A black Birkin sits next to a blue couch. The floor is emblazoned with an oval office crest, on the wall are two flags and a portrait. There is also an old wooden desk with a lamp.

The Purse: Don't Look Up

Jonah Hill's iconic accessory from Adam McKay's end-of-the-world comedy.
29 December 20212 min read

No film this year, or perhaps ever, will elicit laughter at the sight of a fashion accessory quite like Don’t Look Up.

Directed by Academy Award winner Adam McKay (The Big Short, Vice, Anchorman), the knowing comedy stars Jennifer Lawrence and Leonardo DiCaprio as astronomers who discover an apocalyptic comet headed straight for Earth and do everything they can to warn the world of impending doom. But their efforts are stymied in large part by a vacuous U.S. president, played by Meryl Streep, who appears indifferent to credible scientific fact.

Not helping matters is her chief of staff, who also happens to be her son, Jason, played by an uproarious Jonah Hill. He’s a man-child riding his mother’s political coattails whose job largely consists of parroting her ill-informed points of view while carrying a chic black Birkin handbag.

Rob Morgan, Leonardo DiCaprio, Jonah Hill, Jennifer Lawrence, and Meryl Streep sit in the oval office. Morgan wears a grey suit. DiCaprio wears a green corduroy jacket. Hill wears a navy suit with a black Birkin at his feet. Lawrence wears a green top, but only her bright red hair is visible.
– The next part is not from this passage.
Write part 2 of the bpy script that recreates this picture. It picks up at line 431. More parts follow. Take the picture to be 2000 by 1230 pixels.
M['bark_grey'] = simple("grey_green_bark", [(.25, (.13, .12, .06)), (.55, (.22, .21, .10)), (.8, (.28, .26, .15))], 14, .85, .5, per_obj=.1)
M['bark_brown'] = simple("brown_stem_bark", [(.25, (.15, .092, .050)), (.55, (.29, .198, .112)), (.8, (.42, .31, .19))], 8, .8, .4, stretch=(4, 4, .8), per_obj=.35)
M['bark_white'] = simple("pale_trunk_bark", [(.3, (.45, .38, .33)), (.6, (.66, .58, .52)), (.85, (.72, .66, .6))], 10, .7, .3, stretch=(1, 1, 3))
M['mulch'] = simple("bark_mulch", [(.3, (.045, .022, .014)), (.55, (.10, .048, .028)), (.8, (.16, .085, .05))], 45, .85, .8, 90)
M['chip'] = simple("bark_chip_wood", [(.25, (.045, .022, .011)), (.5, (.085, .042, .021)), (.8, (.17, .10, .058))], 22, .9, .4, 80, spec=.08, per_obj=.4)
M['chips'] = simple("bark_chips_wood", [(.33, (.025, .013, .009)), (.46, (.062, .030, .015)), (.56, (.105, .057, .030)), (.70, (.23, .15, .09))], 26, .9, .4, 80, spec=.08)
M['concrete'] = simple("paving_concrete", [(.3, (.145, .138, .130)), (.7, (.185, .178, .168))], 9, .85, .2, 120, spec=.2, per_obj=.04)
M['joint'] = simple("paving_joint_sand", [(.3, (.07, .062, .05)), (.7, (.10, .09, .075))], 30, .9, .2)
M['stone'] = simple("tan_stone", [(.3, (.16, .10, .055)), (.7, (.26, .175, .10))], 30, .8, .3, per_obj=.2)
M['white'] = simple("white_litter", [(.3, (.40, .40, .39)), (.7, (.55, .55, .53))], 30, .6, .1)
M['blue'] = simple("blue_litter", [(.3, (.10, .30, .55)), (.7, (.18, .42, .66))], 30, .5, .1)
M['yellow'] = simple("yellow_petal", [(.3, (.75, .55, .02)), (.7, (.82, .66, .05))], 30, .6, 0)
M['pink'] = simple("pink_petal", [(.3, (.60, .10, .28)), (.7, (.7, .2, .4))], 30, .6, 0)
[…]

Streep wears a fabulous red skirt suit with matching heels.

Rob Morgan, Leonardo DiCaprio, Jonah Hill, Jennifer Lawrence, and Meryl Streep

Hill is at his comedic best in this role, goading Lawrence’s Kate as her frustration mounts at the willful ignorance around her. Along with bringing his improv genius to set, Hill also arrived with the idea for Jason to have a Birkin bag. “The more that Jonah kept carrying the Birkin bag in scenes, the more it kept making me laugh,” says McKay. “So in the end, there are actually shots where the Birkin bag gets its own single.”
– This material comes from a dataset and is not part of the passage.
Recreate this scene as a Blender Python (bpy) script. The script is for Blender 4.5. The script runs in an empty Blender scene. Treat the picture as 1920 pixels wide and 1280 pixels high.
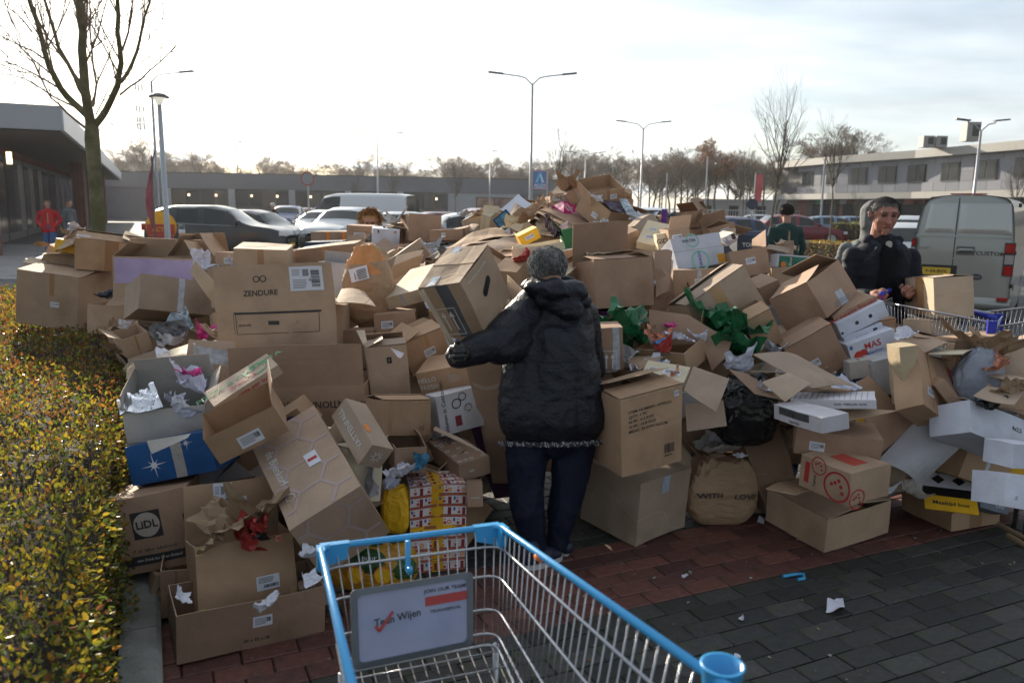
import bpy, bmesh, math, random
import numpy as np
from mathutils import Vector, Matrix, Quaternion, noise
random.seed(7)
R=math.radians
SC=bpy.context.scene; COL=SC.collection
# ---------------- camera, sky, sun, exposure
EYE=Vector((0,0,1.68)); FPX=1490.0
PITCH=R(9.5); ROLL=R(.85)
cd=bpy.data.cameras.new('camera'); cam=bpy.data.objects.new('camera',cd); COL.objects.link(cam)
cd.lens=36*FPX/1920; cd.sensor_width=36; cd.clip_start=.05; cd.clip_end=3000
FW=Vector((0,math.cos(PITCH),-math.sin(PITCH))); U0=Vector((0,math.sin(PITCH),math.cos(PITCH)))
RT=math.cos(ROLL)*Vector((1,0,0))+math.sin(ROLL)*U0; UP=-math.sin(ROLL)*Vector((1,0,0))+math.cos(ROLL)*U0
cam.matrix_world=Matrix(((RT.x,UP.x,-FW.x,EYE.x),(RT.y,UP.y,-FW.y,EYE.y),(RT.z,UP.z,-FW.z,EYE.z),(0,0,0,1)))
cd.dof.use_dof=True; cd.dof.focus_distance=4.5; cd.dof.aperture_fstop=3.6
SC.camera=cam
SUN_AZ=R(-29); SUN_EL=R(17.5)      # azimuth from +Y towards +X
W=bpy.data.worlds.new('World'); SC.world=W; W.use_nodes=True
nt=W.node_tree; N=nt.nodes; L=nt.links; N.clear()
wo=N.new('ShaderNodeOutputWorld'); bg=N.new('ShaderNodeBackground'); L.new(bg.outputs[0],wo.inputs[0])
sky=N.new('ShaderNodeTexSky'); sky.sky_type='NISHITA'; sky.sun_disc=False
sky.sun_elevation=SUN_EL; sky.sun_rotation=SUN_AZ; sky.air_density=1.0; sky.dust_density=.9; sky.ozone_density=1.3
bg.inputs['Strength'].default_value=.08
# thin high cloud: procedural streaks laid over the sky, by direction
tc=N.new('ShaderNodeTexCoord'); sep=N.new('ShaderNodeSeparateXYZ'); L.new(tc.outputs['Generated'],sep.inputs[0])
def mth(op,a,b=None,clamp=False):
    m=N.new('ShaderNodeMath'); m.operation=op; m.use_clamp=clamp
    for i,v in enumerate((a,b)):
        if v is None: continue
        if isinstance(v,(int,float)): m.inputs[i].default_value=v
        else: L.new(v,m.inputs[i])
    return m.outputs[0]
zz=mth('ADD',mth('MAXIMUM',sep.outputs[2],0.0),.12)
cx=mth('DIVIDE',sep.outputs[0],zz); cy=mth('DIVIDE',sep.outputs[1],zz)
cmb=N.new('ShaderNodeCombineXYZ'); L.new(cx,cmb.inputs[0]); L.new(mth('MULTIPLY',cy,1.4),cmb.inputs[1])
mpn=N.new('ShaderNodeMapping'); L.new(cmb.outputs[0],mpn.inputs[0]); mpn.inputs['Rotation'].default_value=(0,0,.35); mpn.inputs['Location'].default_value=(3.1,1.7,0)
cn=N.new('ShaderNodeTexNoise'); L.new(mpn.outputs[0],cn.inputs['Vector']); cn.inputs['Scale'].default_value=.75; cn.inputs['Detail'].default_value=7; cn.inputs['Roughness'].default_value=.55; cn.inputs['Distortion'].default_value=.7
cr=N.new('ShaderNodeValToRGB'); L.new(cn.outputs[0],cr.inputs[0]); cr.color_ramp.elements[0].position=.36; cr.color_ramp.elements[1].position=.66
cr.color_ramp.elements[0].color=(.32,.32,.32,1); cr.color_ramp.elements[1].color=(.97,.97,.97,1)
# cloud brightness rises towards the sun (forward scattering in thin cloud)
sd=Vector((math.sin(SUN_AZ)*math.cos(SUN_EL),math.cos(SUN_AZ)*math.cos(SUN_EL),math.sin(SUN_EL)))
dt=N.new('ShaderNodeVectorMath'); dt.operation='DOT_PRODUCT'; L.new(tc.outputs['Generated'],dt.inputs[0]); dt.inputs[1].default_value=sd
fs=mth('POWER',mth('MAXIMUM',dt.outputs['Value'],0.0),9.0)
wide=mth('POWER',mth('ADD',mth('MULTIPLY',dt.outputs['Value'],.5),.5),1.6)
cb=mth('ADD',mth('MULTIPLY',fs,9.0),mth('ADD',mth('MULTIPLY',wide,4.3),3.5))
n2=N.new('ShaderNodeTexNoise'); L.new(mpn.outputs[0],n2.inputs['Vector']); n2.inputs['Scale'].default_value=1.6; n2.inputs['Detail'].default_value=5
cb=mth('MULTIPLY',cb,mth('ADD',mth('MULTIPLY',n2.outputs[0],.95),.52))
cc=N.new('ShaderNodeVectorMath'); cc.operation='SCALE'; cc.inputs[0].default_value=(.90,.965,1.02); L.new(cb,cc.inputs['Scale'])
mx=N.new('ShaderNodeMix'); mx.data_type='RGBA'; L.new(cr.outputs[0],mx.inputs[0]); L.new(sky.outputs[0],mx.inputs[6]); L.new(cc.outputs[0],mx.inputs[7])
L.new(mx.outputs[2],bg.inputs[0])
sl=bpy.data.lights.new('sun','SUN'); so=bpy.data.objects.new('sun',sl); COL.objects.link(so)
sl.energy=5.0; sl.angle=R(.6); sl.color=(1,.88,.70)
so.rotation_euler=(-sd).to_track_quat('-Z','Y').to_euler(); so.location=(-20,30,20)
SC.view_settings.view_transform='Standard'; SC.view_settings.look='None'; SC.view_settings.exposure=.95; SC.view_settings.gamma=1
SC.cycles.max_bounces=6; SC.cycles.diffuse_bounces=3; SC.cycles.glossy_bounces=3; SC.cycles.transparent_max_bounces=8
# ---------------- helpers
def ray(px,py): return FW+(px-960)/FPX*RT+(640-py)/FPX*UP
def at(px,py,Y): d=ray(px,py); return EYE+d*(Y/d.y)
def gnd(px,py,z=0.): d=ray(px,py); return EYE+d*((z-EYE.z)/d.z)
GA=R(24.4); E1=Vector((math.cos(GA),math.sin(GA),0)); E2=Vector((-math.sin(GA),math.cos(GA),0))
def tag(o,label=None,cat=None,group=None,kind=None):
    if label: o['label']=label
    if cat: o['category']=cat
    if group: o['group']=group
    if kind: o['kind']=kind
    return o
def empty(name,loc=(0,0,0),rz=0,**k):
    o=bpy.data.objects.new(name,None); COL.objects.link(o); o.location=loc; o.rotation_euler=(0,0,rz); o.empty_display_size=.1
    return tag(o,**k)
def linkmesh(name,me,parent=None,loc=None,**k):
    o=bpy.data.objects.new(name,me); COL.objects.link(o)
    if parent is not None: o.parent=parent
    if loc is not None: o.location=loc
    return tag(o,**k)
def copy_tree(o,parent=None):
    c=o.copy(); COL.objects.link(c); c.parent=parent
    for ch in list(o.children): copy_tree(ch,c)
    return c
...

With the end of the world fast approaching, Jason is quite literally the one left holding the bag. And while many viewers might assume it’s the president’s purse slung across her son’s shoulder — which would be unsurprising given their dynamic — the filmmakers actually intended for it to be Jason’s own. The joke is not only that he has the coveted $30,000 accessory, but also that he would use it to carry confidential documents and, most frighteningly absurd of all, nuclear launch codes.